Días pasados se recordaba el 25 aniversario de la desaparición de la URSS. El día 8 los presidentes de las repúblicas de Rusia, Ucrania y Bieolorrusia firmaron un pacto que lo sellaba en la localidad bielorrusa de Belaveyskiia, y doce días después, el 20, Mijail Gorbachov presentaba su renuncia como su último presidente. Lo hizo delante de Boris Yeltsin, presidente de la Federación Rusa, en una escena reconocida donde la humillación estaba presente en el ambiente. Se ponía fin a un cúmulo de situaciones iniciado el año anterior, cuando varias de las repúblicas integrantes de la URSS se fueron desgajando sucesivamente.
El mismo mes de diciembre de 1922, 69 años antes, había sido el momento en que había nacido formalmente un nuevo estado, al que se dio el nombre de Unión de Repúblicas Socialistas Soviéticas. Era heredero, por un lado, de la mayor parte de los territorios del antiguo Imperio Ruso, y, por otro, del proceso revolucionario iniciado en 1917.

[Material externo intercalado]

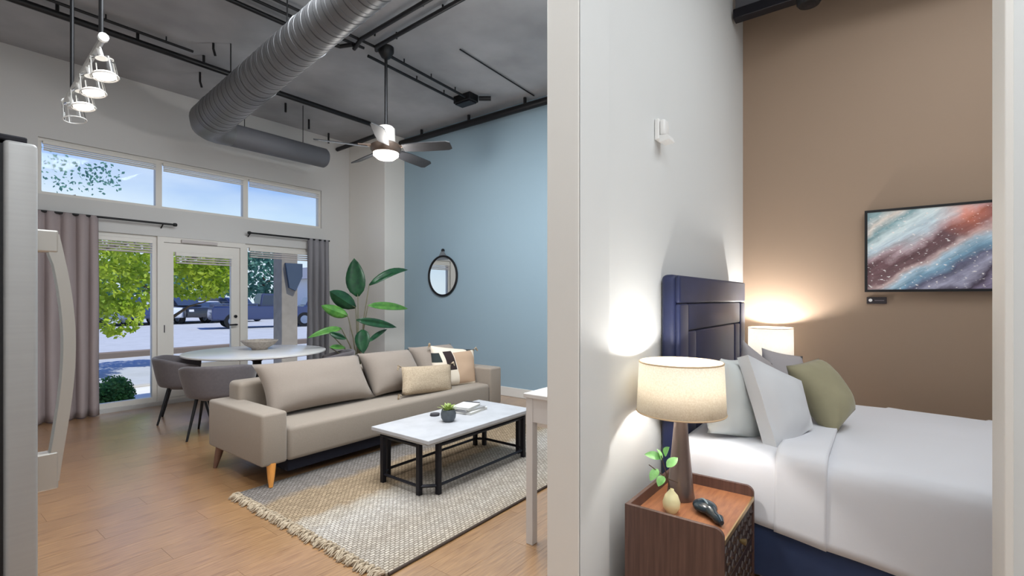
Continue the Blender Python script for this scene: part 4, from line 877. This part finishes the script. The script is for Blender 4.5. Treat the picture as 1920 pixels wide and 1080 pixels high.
# wall screen
tvx = XT
t = thing('wall_screen', 'black framed flat screen showing a marbled blue and maroon picture on the tan wall', 'screen', (tvx-.02, -.45, 1.455))
ya, yb, za, zb = .112, -1.02, 1.452, 2.085
obj('casing', B(tvx-.045, tvx-.004, yb, ya, za, zb, bev=.004), M['black'], t)
fr = bmesh.new(); w = .018
for bx in ((ya-w, ya, za, zb), (yb, yb+w, za, zb), (yb+w, ya-w, zb-w, zb), (yb+w, ya-w, za, za+w)): box(fr, tvx-.055, tvx-.045, bx[0], bx[1], bx[2], bx[3])
obj('frame', fr, M['black'], t)
me_o = obj('picture', B(tvx-.049, tvx-.0455, yb+w, ya-w, za+w, zb-w), art_mat(), t)
mid = Vector((tvx-.047, (-.10), 1.77)); off = mid-t.location
me_o.data.transform(Matrix.Translation(-off)); me_o.location = off
t = thing('wall_plaque', 'small black plaque with a white dot below the wall screen', 'plaque', (tvx-.01, .035, 1.358))
obj('plate', B(tvx-.014, tvx-.002, -.025, .100, 1.360, 1.412, bev=.003), mat('plaque_black', (44, 36, 40), .5), t)
obj('dot', LT([(0, 0), (.012, 0), (.012, .002), (0, .002)], (tvx-.014, .076, 1.388), 16, (-1, 0, 0)), M['white'], t)
obj('text_line', B(tvx-.0155, tvx-.014, -.010, .050, 1.383, 1.389), mat('faint_print', (112, 104, 108), .6), t)
# wall strobe
t = thing('wall_alarm', 'small white alarm device high on the white bedroom wall', 'alarm', (2.70, .98, 2.26))
obj('base_plate', B(2.60, 2.695, .975, .999, 2.275, 2.39, bev=.005), M['white'], t)
obj('housing', B(2.612, 2.68, .945, .975, 2.30, 2.385, bev=.01, seg=3), M['white'], t, smooth=True)
lz = bmesh.new(); prism(lz, [(.975, 2.262), (.975, 2.30), (.93, 2.295), (.92, 2.268)], 'x', 2.612, 2.70); obj('lens', lz, M['white'], t)
# ceiling track and spot in the bedroom
q = P(1366, 34, x=4.35); 
t = thing('ceiling_track', 'black ceiling rail along the tan wall at the top of the bedroom', 'rail', (q.x, .2, q.z))
z1 = q.z
obj('rail', B(q.x-.05, q.x+.05, -1.6, .985, z1-.045, z1+.035, bev=.006), M['dkmetal'], t)
obj('web', B(q.x-.006, q.x+.006, -1.6, .975, z1+.035, z1+.20), M['ductd'], t); obj('top_flange', B(q.x-.05, q.x+.05, -1.6, .98, z1+.20, z1+.23), M['dkmetal'], t)
for y in (.7, -.5): obj('hanger', T([(q.x, y, z1+.2), (q.x, y, ZC)], .012), M['black'], t)
q = P(1517, 4, x=4.30)
t = thing('ceiling_spot', 'round black ceiling spot head beside the rail in the bedroom', 'light', q)
obj('housing', LT([(0, -.02), (.07, -.02), (.085, 0), (.085, .10), (.05, .16), (0, .16)], q, 24), M['black'], t, smooth=True); obj('stem', T([q+Vector((0, 0, .15)), (q.x, q.y, ZC)], .015), M['black'], t)
obj('lens', LT([(0, -.024), (.05, -.022)], q, 20), M['dkmetal'], t)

Estamos en el año del primer centenario de una revolución que marcó la historia por unas cuantas décadas. Lo que ocurrió en 1917 puso al mundo, en mayor medida el occidental europeo, patas arriba. En medio de una guerra feroz (la Gran Guerra, como se la llamó entonces) ocurrieron muchas cosas, en distintos momentos, desde que el zar se vio obligado a abdicar en febrero hasta que en octubre-noviembre la insurrección armada dirigida por el Partido Bolchevique abrió el camino hacia una situación radicalmente nueva.
Queda mucho tiempo en los meses venideros para ir rememorando más detalladamente lo que ocurrió en 1917. Una fecha trascendental, de referencia preferente en la historia, como lo fue, por ejemplo, 1789. Desde entonces el mundo fue muy diferente. Como también lo fue 1991. Y es que en los humano, construido socialmente, nada es eterno.